En fait, le monde auquel croit Emmanuel Macron existe de moins en moins. Angela Merkel s’en va. Elle n’a rien fait, il est vrai, pour aider le président français en matière de réforme de la zone euro; mais elle a maintenu, sans conviction, le cadre des relations franco-allemandes. Peut-être se sont-ils mis d’accord sur une initiative prochaine dans le domaine de la défense et de la diplomatie. Mais le fait que, dans son discours devant le Parlement Européen, la Chancelière ait rappelé qu’une vraie défense européenne restait liée à l’OTAN montre que les deux pays campent sur des positions aussi anciennes que le Traité de l’Elysée. Quand bien même, dans un geste absolument antipolitique, Macron ferait don du siège au Conseil de Sécurité et de la dissuasion nucléaire à l’Union Européenne, je ne crois pas qu’il trouve de véritable interlocuteur. Dans ce cas, il faudra se battre chez nous, réclamer que toute la lumière soit faite sur les intentions présidentielles; mais on peut espérer que tout cela soit un gigantesque flop.

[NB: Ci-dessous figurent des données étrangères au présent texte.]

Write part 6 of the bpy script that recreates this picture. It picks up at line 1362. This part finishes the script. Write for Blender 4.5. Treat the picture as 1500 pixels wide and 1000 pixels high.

En fait, le ton des candidats à la succession d’Angela Merkel montre bien que ce n’est plus seulement la Hongrie, l’Autriche et l’Italie qui reviennent à des modèles politiques classiques mais aussi l’Allemagne. Friedrich Merz, Jens Spahn et Annegret Kramp-Karrenbauer sont plus proches des gouvernements du Groupe de Visegrad ou de Sebastian Kurz que d’Emmanuel Macron. Faut-il avoir peur du réveil du sentiment national à la CDU? C’est tout de même infiniment préférable d’avoir une CDU patriote que de voir continuer à monter l’AFD. Et puis la RFA va se comporter comme la démocratie exemplaire qu’elle est: l’opposition de gauche à la CDU va se réorganiser. Et c’est une très bonne chose. Si l’on passe par une phase de transition (accord de gouvernement CDU-Libéraux-Verts), le prochain chancelier saura déléguer, à la différence d’Angela Merkel.

Les choses vont tellement vite partout qu’on ne peut pas exclure qu’il faille rapidement redécouvrir que la vision qu’avaient le Général de Gaulle et Georges Pompidou de la concertation européenne était beaucoup plus solide et pragmatique que ce qui s’est développé après eux.